Tuesday 31 July 2012

A Shot in the Arm from Oscar Wilde

Has it really been 2 weeks since my last post? Where does the time go? And, how is it I am still on the same book?

A friend who had a baby 3 weeks ago posted on Facebook that she was thrilled to have finally finsished watching the one hour program she'd been watching in increments for the past three days. It's like that. Most people, including those with older children, seem to have no idea or forget how absorbing it is to care for an infant, the indescribable feeling of being adrift from the world, and the dread attached to just going out for coffee. At the moment I am really only seeing other mums with newborns for this reason. Yes I feel guilty for basically ignoring everyone else...

Ah, guilt. It is the biggest factor retarding my personal growth at the moment. I have a lot on the go right now. I am planning a (albeit tiny, backyard) wedding, anticipating a visit from my partner's parents who are visiting for the first time from France (this is a big deal, my partner has been here for 10 years), and organising to go to night school next year with deadline of new year's day to move house. I'm not talking about to the next town. We're going interstate. We're moving from a compact but spacious ski shack to a crammed shoebox in the city - all for my professional progress. I'm not sure I can handle the pressure, but I have to try.

Can I do it? Can I juggle night school, part time work, daycare, parenting, relationship? I have no idea how hard it will be. Right now, here in the countryside my life is so easy. I would have to go to work, but only part time. We have tiny debt. We worry about money but have no trouble paying bills. I am going to turn all that on its head for my own selfish cause. Will I be overcome with guilt for putting my son into daycare, robbing him (at least temporarily) of an idyllic country lifestyle?

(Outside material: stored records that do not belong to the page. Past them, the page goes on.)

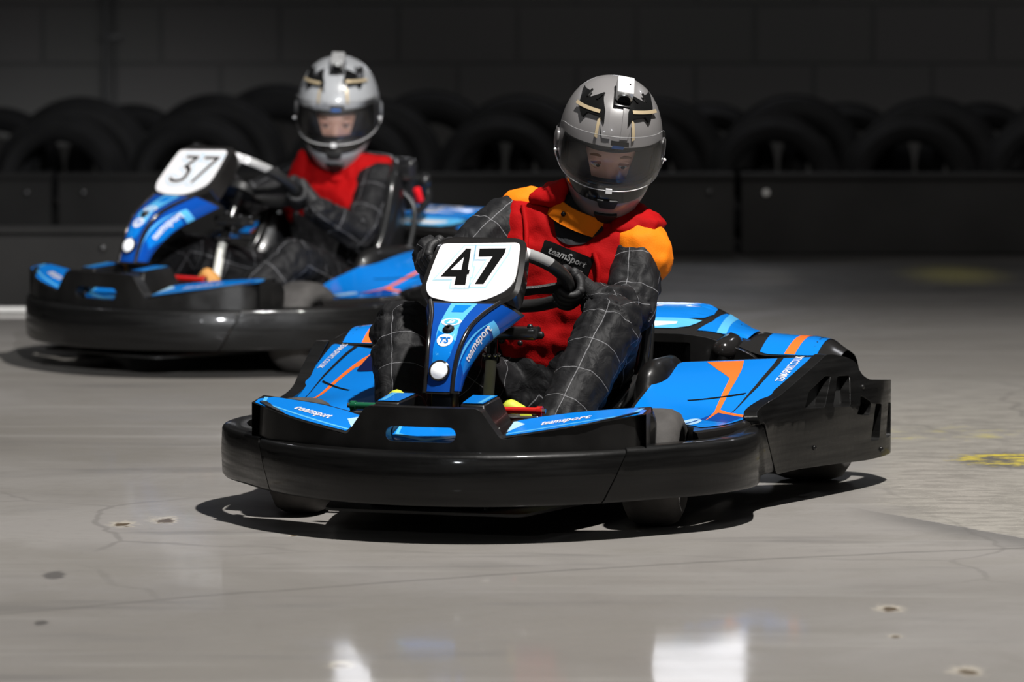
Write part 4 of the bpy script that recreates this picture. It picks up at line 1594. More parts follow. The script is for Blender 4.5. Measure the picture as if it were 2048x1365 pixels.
def make_shoe(parent, heel, toe, top, origin, mat, label):
    G = MB()
    h, t = Vector(heel), Vector(toe)
    d = (t - h).normalized()
    s = Vector((0, 1, 0))
    G.hull([(h, 0.030), (h.lerp(t, 0.45) + s * 0.008, 0.034), (h.lerp(t, 0.45) - s * 0.008, 0.034), (t - d * 0.02 + s * 0.012, 0.026), (t - d * 0.02 - s * 0.012, 0.026), (t, 0.020)], mat)
    G.hull([(h, 0.031), (h.lerp(t, 0.35), 0.033), (Vector(top), 0.036)], 'shoedark')
    sole = h.lerp(t, 0.5)
    nn = d.cross(s).normalized()
    nn = nn if nn.dot(Vector(top) - sole) < 0 else -nn
    G.hull([(h + nn * 0.018, 0.022), (t - d * 0.015 + nn * 0.012 + s * 0.012, 0.016), (t - d * 0.015 + nn * 0.012 - s * 0.012, 0.016)], 'shoetan' if mat == 'shoetan' else 'shoedark')
    return G.obj('shoe', parent, origin, sharp=60, label=label)


def build_driver(label, km, P, wheel_turn):
    """P: joints in the kart frame"""
    V3 = {k: Vector(v) for k, v in P.items() if isinstance(v, tuple) and len(v) == 3 and k not in ('head_ang', 'look')}
    org = (V3['hipL'] + V3['hipR']) / 2
    k = P.get('size', 1.0)
    B = MB()
    B.hull([(V3['hipL'], 0.095 * k), (V3['hipR'], 0.095 * k), (V3['belly'], 0.115 * k)], 'suit')
    B.hull([(V3['belly'] + Vector((0, 0.03, 0)), 0.108 * k), (V3['belly'] - Vector((0, 0.03, 0)), 0.108 * k), (V3['chestL'], 0.095 * k), (V3['chestR'], 0.095 * k)], 'suit')
    B.hull([(V3['chestL'], 0.095 * k), (V3['chestR'], 0.095 * k), (V3['shL'], 0.062 * k), (V3['shR'], 0.062 * k)], 'suit')
    B.hull([(V3['shL'].lerp(V3['shR'], 0.38), 0.055 * k), (V3['shL'].lerp(V3['shR'], 0.62), 0.055 * k), (V3['neck'], 0.055 * k)], 'suit')
    B.hull([(V3['neck'], 0.054 * k), (V3['head'], 0.050 * k)], 'suit')
    limbs = []
    for s in 'LR':
        sh, el, wr = V3['sh' + s], V3['el' + s], V3['wr' + s]
        B.hull([(sh, 0.066 * k), (el, 0.054 * k)], 'suit')
        B.hull([(el, 0.054 * k), (wr, 0.040 * k)], 'suit')
        hp, kn, an = V3['hip' + s], V3['kn' + s], V3['an' + s]
        B.hull([(hp, 0.094 * k), (kn, 0.072 * k)], 'suit')
        B.hull([(kn, 0.072 * k), (kn.lerp(an, 0.45), 0.067 * k)], 'suit')
        B.hull([(kn.lerp(an, 0.45), 0.067 * k), (an, 0.060 * k)], 'suit')
        limbs.append(([sh, el, wr], Vector((1, 0, 0.4)), 0.13))
        limbs.append(([hp, kn, an], Vector((1, 0.05 if s == 'L' else -0.05, 0.35)), 0.155))
    V, N, F = remeshed(B, 0.0065, 5)
    att = []
    out = []
    for p, n in zip(V, N):
        best = None
        for i, (ch, fr, lim) in enumerate(limbs):
            c = limb_coord(p, ch, fr)
            if c[0] < lim and (best is None or c[0] < best[0]):
                best = c + (ch,)
        # folds and creases
        w = noise.fractal(p * 17.0, 1.0, 2.0, 3) * 0.0060
        if best:
            ch = best[4]
            q = Vector((best[1] * 36 + noise.noise(p * 14) * 2.4, best[2] * 0.6, best[3] * 0.6))
            L1 = (ch[1] - ch[0]).length
            near = math.exp(-((best[1] - L1) / 0.09) ** 2)
            end = math.exp(-((best[1] - L1 - (ch[2] - ch[1]).length) / 0.08) ** 2)
            w += noise.noise(q) * (0.0022 + 0.0075 * near + 0.0065 * end)
            att.append((best[1] + 0.03, best[2], best[3]))
        else:
            att.append((0, 0, 0))
        out.append(p + n * w)
    body = MB()
    body.add(out, F, 'suit')
    hr = frame_rot(*P['head_ang'])
    hc = V3['head']
    make_head(body, hc + hr @ Vector((0.004, 0, -0.018)), hr, P['look'])
    me = body.mesh('person', org, sharp=None)
    at = me.attributes.new('cloth', 'FLOAT_VECTOR', 'POINT')
    flat = [c for a in att for c in a] + [0.0] * (3 * (len(body.v) - len(att)))
    at.data.foreach_set('vector', flat)
    man = bpy.data.objects.new('person', me)
    COL.objects.link(man)
    man.matrix_world = km @ Matrix.Translation(org)
    tag(man, label, 'person', 'kart drivers')

    # vest over the suit
    e = 0.013
    Vb = MB()
    up = Vector((0, 0, 1))
    vbl = Vector(P.get('vest_belly', V3['belly']))
    Vb.hull([(vbl + Vector((0.0, 0.035, 0)), 0.108 * k + e), (vbl - Vector((0.0, 0.035, 0)), 0.108 * k + e), (V3['chestL'], 0.095 * k + e), (V3['chestR'], 0.095 * k + e)], 'vest')
    shl, shr = V3['shL'].lerp(V3['shR'], 0.13), V3['shR'].lerp(V3['shL'], 0.13)
    Vb.hull([(V3['chestL'], 0.095 * k + e), (V3['chestR'], 0.095 * k + e), (shl, 0.056 * k + e), (shr, 0.056 * k + e)], 'vest')
    V, N, F = remeshed(Vb, 0.007, 5)
    Vv = [p + n * (noise.fractal(p * 15, 1.0, 2.0, 3) * 0.009) for p, n in zip(V, N)]
    bvh = BVHTree.FromPolygons(Vv, F)
    vb = MB()
    vb.add(Vv, F, 'vest')

    vd = Vector(P['front']).normalized()

    def on_vest(y, z, h):
        d = vd
        o = Vector((-0.47, y, z)) - d * 0.4
        hit = bvh.ray_cast(o, d)
        if hit[0] is None:
            hit = bvh.find_nearest(Vector((-0.45, y, z)))
            return hit[0] + hit[1] * h
        return hit[0] + hit[1] * h
    if P.get('bib'):
        vb.slab(rpoly(P['bib'], 0.012, 3), lambda a, b, d: on_vest(a, b, 0.003), 0, 'padding', maxlen=0.012)
    for nm, pts in P.get('welts', {}).items():
        vb.tube(cr([on_vest(a, b, 0.004) for a, b in pts], 6), 0.006, 'vest', 8)
    vest = vb.obj('vest', man, org, sharp=60, label='red vest over the suit')
    for balls in P['flaps']:
        Fp = MB()
        hull = MB()
        hull.hull([(Vector(c), r_) for c, r_ in balls], 'vest')
        V, N, F = remeshed(hull, 0.005, 3)
        Fp.add([p + n * noise.fractal(p * 24, 1, 2, 2) * 0.006 for p, n in zip(V, N)], F, 'vest')
        Fp.obj('collar_flap', vest, org, sharp=70)
    for balls in P.get('caps', []):
        hull = MB()
        hull.hull([(Vector(c), r_) for c, r_ in balls], 'vest_orange')
        V, N, F = remeshed(hull, 0.005, 3)
        Cp = MB()
        Cp.add([p + n * noise.fractal(p * 18, 1, 2, 2) * 0.005 for p, n in zip(V, N)], F, 'vest_orange')
        Cp.obj('shoulder_cap', vest, org, sharp=70, label='orange shoulder cap')
    if P.get('collar'):
        c, ax, r0, r1, hgt = P['collar']
        c, ax = Vector(c), Vector(ax).normalized()
        m_ = Matrix.Translation(c) @ ax.to_track_quat('Y', 'Z').to_matrix().to_4x4()
        Co = MB()
        Co.lathe([(r0, 0.0), (r0 - 0.003, hgt * 0.3), ((r0 + r1) / 2, hgt * 0.7), (r1, hgt), (r1 - 0.006, hgt), (r0 - 0.012, 0)], 'vest_orange', 40, m_)
        ob = Co.obj('collar', vest, org, sharp=60, label='orange collar')
        Sn = MB()
        if P.get('snap'):
            Sn.sphere(Vector(P['snap']), 0.006, 'ink', 12, 8)
            Sn.obj('press_stud', ob, org)
    if P.get('patch'):
        cy, cz, an = P['patch']
        ca, sa = cos(radians(an)), sin(radians(an))
        mp = lambda h: (lambda a, b, d: on_vest(cy + a * ca - b * sa, cz + a * sa + b * ca, h))
        Pa = MB()
        Pa.slab(rrect(-0.062, -0.024, 0.062, 0.024, 0.006), mp(0.004), 0, 'ink', maxlen=0.012)
        for body_, dx, dy, w_, h_ in (('teamSport', 0.004, 0.004, 0.094, 0.022), ('Racing', 0.025, -0.015, 0.045, 0.010)):
            Vt, Ft = text2d(body_, 0.25, w_, h_, 0.015)
            Pa.add([mp(0.0058)(a + dx, b + dy, 0) for a, b in Vt], Ft, 'silverlabel')
        Pa.obj('chest_patch', vest, org, sharp=60, label='black chest patch with grey lettering')
    for s, side in (('L', 1), ('R', -1)):
        make_hand(man, side, wheel_turn, radians(P['grip' + s]), P['wr' + s], org)
        make_shoe(man, P['heel' + s], P['toe' + s], P['an' + s], org, P['shoe'], P['shoe_label'])
    Hm, H = make_helmet(man, hc, hr, P['shell'], P['vents'], org)
    add_action_cam(Hm, H, hc, P['cam'][0], P['cam'][1], hr, P['cam_mat'], org, P['cam_label'])
    return man


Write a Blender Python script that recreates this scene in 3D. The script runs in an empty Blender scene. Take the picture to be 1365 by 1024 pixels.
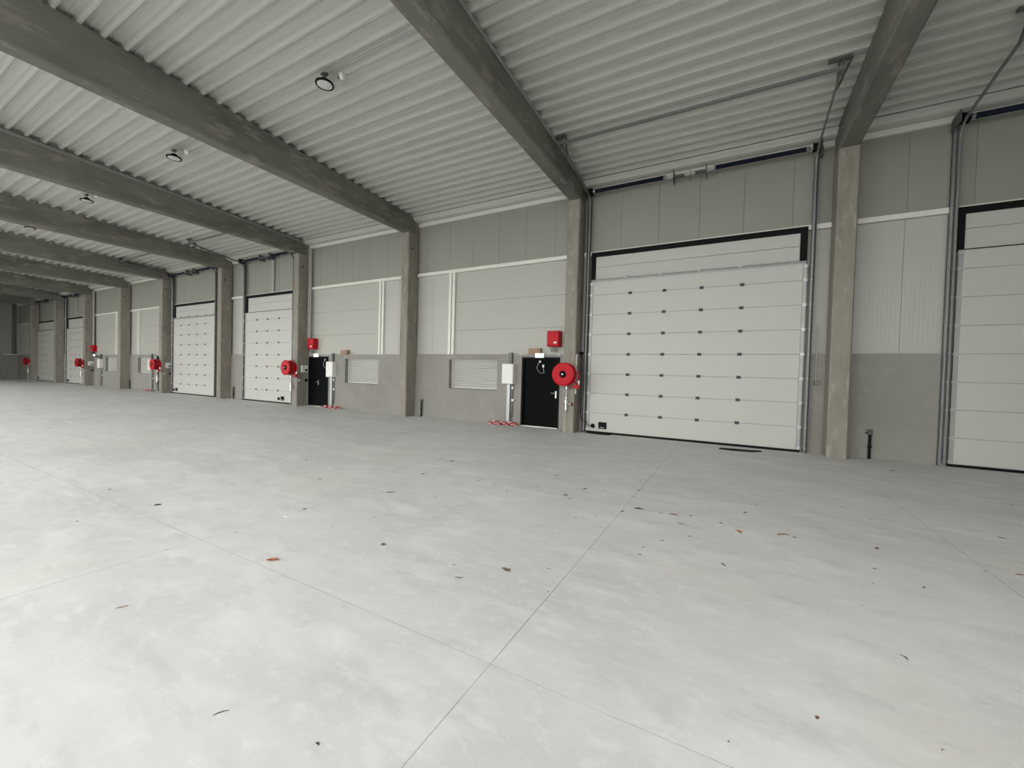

I don't want to end up a broken person, settling for less that what I know my potential is. I am going to put this quote into bold print so I don't ignore it:


"To live is the rarest thing in the world.
 Most people exist, that is all" 
Oscar Wilde.

It's true, most people take the easy road. Things may not go to plan. If I don't put myself first, I can't take care of anyone else. And this doesn't mean I don't love my family any less. The struggle we may have in the near future won't be nearly as bad as the struggle of my own disappointment for never having tried. Hold your breath and jump...


(I love this picture of Wilde. People aren't eccentric enough anymore. I reckon one should have a statement piece of clothing that makes them instantly recognisable, a la Matt Preston).